É verdade que actualmente existe esta diferença entre a ortografia do português europeu e a ortografia do português do Brasil: a norma ortográfica brasileira prevê o uso de perentório, ao passo que a lei ortográfica portuguesa prevê peremptório. É também verdade que em Portugal se notam algumas reservas quanto à possível aplicação do novo acordo ortográfico, que está neste momento em discussão e que, em caso de aprovação — que apesar das reservas não parece estar neste momento em risco —, levará a que se escreva perentório nas duas variedades, como podemos ler na alínea b da Base IV do referido Acordo:
«Quando, nas sequências interiores mpc, mpç e mpt se eliminar o p de acordo com o determinado nos parágrafos precedentes, o m passa a n, escrevendo-se, respetivamente, nc, nç e nt: assumpcionista e assuncionista; assumpção e assunção; assumptível e assuntível; peremptório e perentório, sumptuoso e suntuoso, sumptuosidade e suntuosidade.»
Se bem percebo, aquilo que o caro consulente diz é que o facto de uma letra aparecer escrita faz com que as pessoas habituadas à grafia brasileira a pronunciem, coisa que não fariam em situação espontânea de oralidade. Depreendo, seguindo essa linha de raciocínio, que o consulente dirá o mesmo de palavras como óptimo, director ou acto, cujos p ou c antes de t são mudos na variedade europeia e inexistentes na variedade brasileira; ou como corrupto ou facto, cujos c e p são pronunciados na variedade europeia, mas também não existem na ortografia do Brasil. Não tenho dados concretos para apresentar, mas é minha convicção de que qualquer leitor habituado à grafia brasileira rapidamente se apercebe de que corrupto, facto, director e óptimo são a mesma palavra que as suas bem conhecidas corruto, fato, diretor e ótimo, assim como acontece, em sentido contrário, com um leitor habituado à grafia portuguesa quando se depara com palavras como corruto, fato, diretor e ôtimo. Mau seria se assim não fosse, pois o novo Acordo, a ser aprovado, manterá as diferenças em palavras em que o som [p] ou [k] é pronunciado (e escrito) numa variedade e não na outra como corrupto/corruto ou facto/fato.

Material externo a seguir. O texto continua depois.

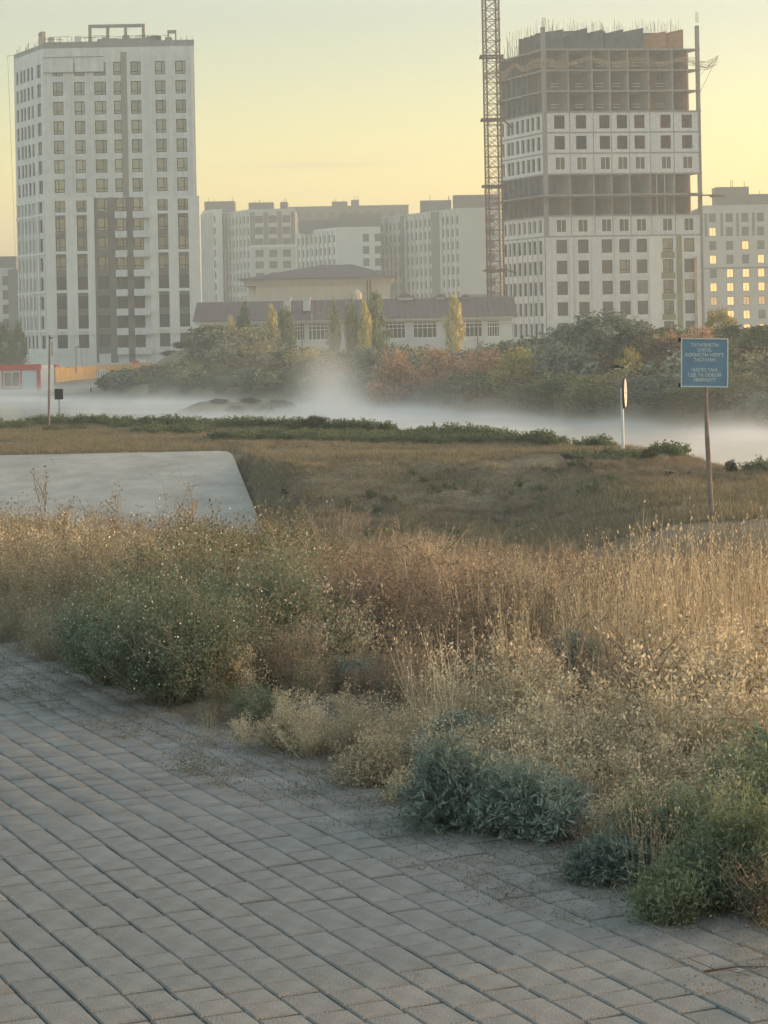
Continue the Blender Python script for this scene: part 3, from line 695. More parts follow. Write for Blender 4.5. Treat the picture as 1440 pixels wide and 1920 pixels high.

Por outro lado, também no Brasil existem muitas excepções à regra que o consulente enuncia e segundo a qual, no Brasil, se lêem todas as letras que a ortografia prevê, como são, por exemplo, o h inicial em palavras como hipopótamo ou história, o u em palavras como queijo, ou até, em última análise, o r final em palavras como amor ou falar.
Tudo isto dito, resta acrescentar que as reservas que o consulente sente, e que existem de facto, não parecem neste momento suficientemente fortes para vir a pôr em causa a aprovação em Portugal do novo Acordo Ortográfico. Resta-nos esperar para ver.